Uma das críticas feitas por latinistas acadêmicos a esse método é que os textos são muito artificiais e não refletem a realidade romana antiga da língua. Mas eu gosto muito dele porque pra quem não sabe nada, é uma introdução bem didática, e serve ainda muito bem como manual autodidata. Se algum de vocês tiver qualquer dúvida sobre o idioma, pode me perguntar nos comentários ao vídeo.
Como eu disse na postagem anterior, optei por seguir a chamada “pronúncia eclesiástica”, baseada na língua italiana e atualmente usada em larga escala (quando se usa o latim) pela Igreja Católica Romana, porque ela é a mais fácil, menos artificial e não padece da condição de hipótese, tal como a “pronúncia reconstituída”. Estou fazendo esta série por diversão, e pra quem não sabe nada da língua latina, embora não seja propriamente um curso. O latim também foi importante pra evangelização dos eslavos, e pra elaboração cultural feita pelos santos Cirilo e Metódio, codificadores da primeira língua eslava escrita. Além disso, muitos povos eslavos (ocidentais, além de croatas e eslovenos) não vieram à influência ortodoxa de matriz grega.

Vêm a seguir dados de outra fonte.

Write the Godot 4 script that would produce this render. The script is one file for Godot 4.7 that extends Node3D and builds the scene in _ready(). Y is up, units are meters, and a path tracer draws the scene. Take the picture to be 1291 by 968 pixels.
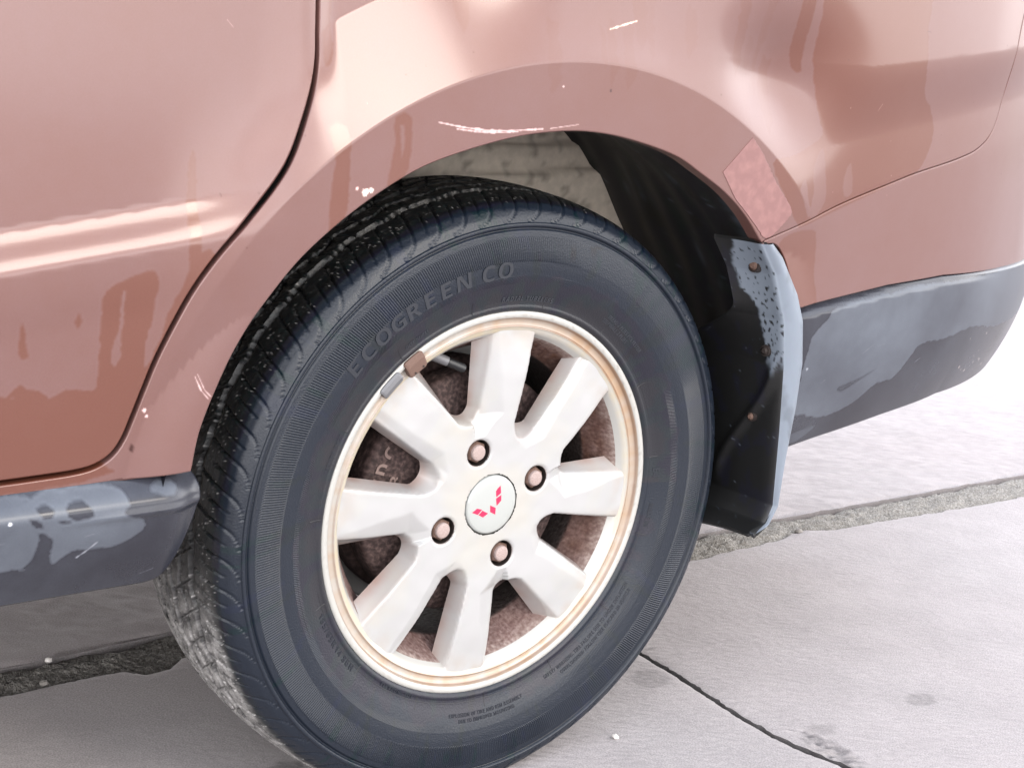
extends Node3D
# Rear wheel of a parked terracotta van on concrete slabs. Units are metres, y up, x towards the rear of the van, z out of its side.
# Wheel and body parts are built about the axle end and stand AXLE above the ground.

const AXLE := 0.290
const R_TYRE := 0.303
const TU0 := -0.75      # paint texture: u from TU0, TUW wide; y from TY0, TYH high
const TUW := 1.70
const TY0 := -0.10
const TYH := 0.72
const TPX := 1200.0     # its pixels per metre

var rng := RandomNumberGenerator.new()
var n1 := FastNoiseLite.new()
var n2 := FastNoiseLite.new()
var n3 := FastNoiseLite.new()
var M := {}
var car: Node3D
var wheel: Node3D


# ---------------------------------------------------------------- mesh building
class MB:
	var v := PackedVector3Array()
	var n := PackedVector3Array()
	var t := PackedVector2Array()
	var c := PackedColorArray()
	var i := PackedInt32Array()

	func add(p: Vector3, nn := Vector3.UP, uv := Vector2.ZERO, col := Color.WHITE) -> int:
		v.append(p)
		n.append(nn)
		t.append(uv)
		c.append(col)
		return v.size() - 1

	func tri(a: int, b: int, d: int) -> void:
		i.append(a)
		i.append(b)
		i.append(d)

	func quad(a: int, b: int, d: int, e: int) -> void:
		tri(a, b, d)
		tri(a, d, e)

	func smooth(from := 0) -> void:          # normals from the faces as they are wound (clockwise seen from outside)
		for k in range(from, n.size()):
			n[k] = Vector3.ZERO
		for k in range(0, i.size(), 3):
			if i[k] < from:
				continue
			var a := v[i[k]]
			var nn := (v[i[k + 2]] - a).cross(v[i[k + 1]] - a)
			n[i[k]] += nn
			n[i[k + 1]] += nn
			n[i[k + 2]] += nn
		for k in range(from, n.size()):
			n[k] = n[k].normalized()

	func flat() -> void:
		var vv := PackedVector3Array()
		var nn := PackedVector3Array()
		var tt := PackedVector2Array()
		var cc := PackedColorArray()
		var ii := PackedInt32Array()
		for k in range(0, i.size(), 3):
			var a := v[i[k]]
			var m := (v[i[k + 2]] - a).cross(v[i[k + 1]] - a).normalized()
			for j in 3:
				vv.append(v[i[k + j]])
				nn.append(m)
				tt.append(t[i[k + j]])
				cc.append(c[i[k + j]])
				ii.append(vv.size() - 1)
		v = vv
		n = nn
		t = tt
		c = cc
		i = ii

	func face_out() -> void:                 # wind every face to agree with its normals
		for k in range(0, i.size(), 3):
			var a := v[i[k]]
			var m := (v[i[k + 2]] - a).cross(v[i[k + 1]] - a)
			if m.dot(n[i[k]] + n[i[k + 1]] + n[i[k + 2]]) < 0.0:
				var s := i[k + 1]
				i[k + 1] = i[k + 2]
				i[k + 2] = s

	func mesh() -> ArrayMesh:
		face_out()
		var a := []
		a.resize(Mesh.ARRAY_MAX)
		a[Mesh.ARRAY_VERTEX] = v
		a[Mesh.ARRAY_NORMAL] = n
		a[Mesh.ARRAY_TEX_UV] = t
		a[Mesh.ARRAY_COLOR] = c
		a[Mesh.ARRAY_INDEX] = i
		var m := ArrayMesh.new()
		m.add_surface_from_arrays(Mesh.PRIMITIVE_TRIANGLES, a)
		return m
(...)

Seguem abaixo os vídeos das lições de 1 a 10 do Gradus Primus que eu já tinha gravado. Em breve, postarei as outras 10 lições, e depois mais 10, até chegar na lição 30. Vocês lerão também as traduções livres que eu mesmo fiz, já que elas não acompanham os livros:
A MENINA CANTA
A menina canta (ou “está cantando”). A professora educa. A águia voa.
As meninas cantam. As professoras educam. As águias voam.
A aluna pula (A discípula salta). O poeta recita. O agricultor trabalha.
As rãs nadam. As rainhas reinam. Os marinheiros navegam.
A PROFESSORA E AS ALUNAS
Semprônia é professora. Lívia é aluna. As alunas são aplicadas. Júlia e Sílvia também são alunas. Uma boa aluna é sempre aplicada. A professora educa (ensina), as meninas trabalham: Lívia canta, Júlia recita, Sílvia pula. As más alunas não trabalham. A professora é severa.
Conversação:
– Semprônia: Você é aplicada, Lívia?
– Lívia: Sou.
– Semprônia: Vocês são aplicadas, meninas?
– Alunas: Somos.
A SENHORA E AS ESCRAVAS
Lucrécia manda (ordena). Ana, Drusila e Lucila obedecem. Lucrécia é uma senhora. Ana, Drusila e Lucila são escravas.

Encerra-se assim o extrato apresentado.